ともだち #とは

友達を作るのが苦手だ。世に言う「コミュニケーション能力」とやらが足りてないのだと思う。話しかけるのがすごく恥ずかしくて、結局受け身のままになってしまう。 大学生になり振り返ると、小中高までの「クラス」という集団はとても不可思議なものだった。「クラスに顔見知りは何人いるか」「クラスでどう立ち回りすればよいか」「クラスであの子とあの子が仲悪いのか…」などと、気にしなくてもいいことも気にしてしまうし、クラスに話す子がいないと、まるで世の中の誰も自分に関心がないかのような孤独感も覚える。クラスはたいそう窮屈なものだった。 僕はたまたま運が良くて、僕なんかに接してくれる人が何人もいた。それは本当に有難いことだと思う。
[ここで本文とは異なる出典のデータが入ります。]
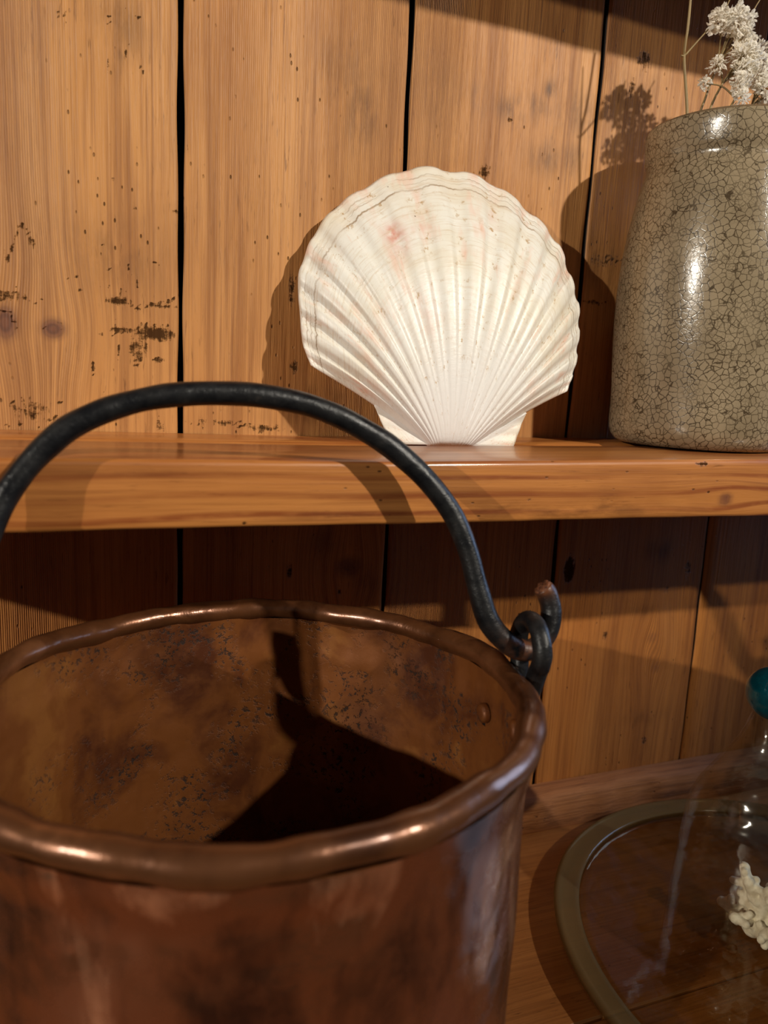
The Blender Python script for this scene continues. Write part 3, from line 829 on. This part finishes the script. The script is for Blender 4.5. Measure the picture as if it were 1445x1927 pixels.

たぶん世の中には、誰にも「自分」という存在を知られないまま、苦しんでいる人がいるはずだ。独りでいることがつらくて悩んでいる人がいるんだろう (ここで大切なのは「必ずしも全員が独りを嫌に思うわけではない」ということ)。 「友達」って一体なんだろう。顔見知りと友達の境界線は、そして友達と親友の境界線は、一体どこにあるんだろう。僕はきっと友達の数が少ないのだろうが、友達は「数」なのだろうか。友達100人作る必要はあるのだろうか。それなのに、友達が多い人を見ていると友達が少ない自分がかわいそうに思えてくるのは何故だろうか。 僕には時々連絡を取りあう友達がいる。向こうには向こうの世界があり、こちらにはこちらの世界がある。その世界の近況を聞くのはとても楽しい。こっちの世界にあんまり変化はないけれど、何かあったら、どうでもいいことでも、そいつに言ってみたいのだ。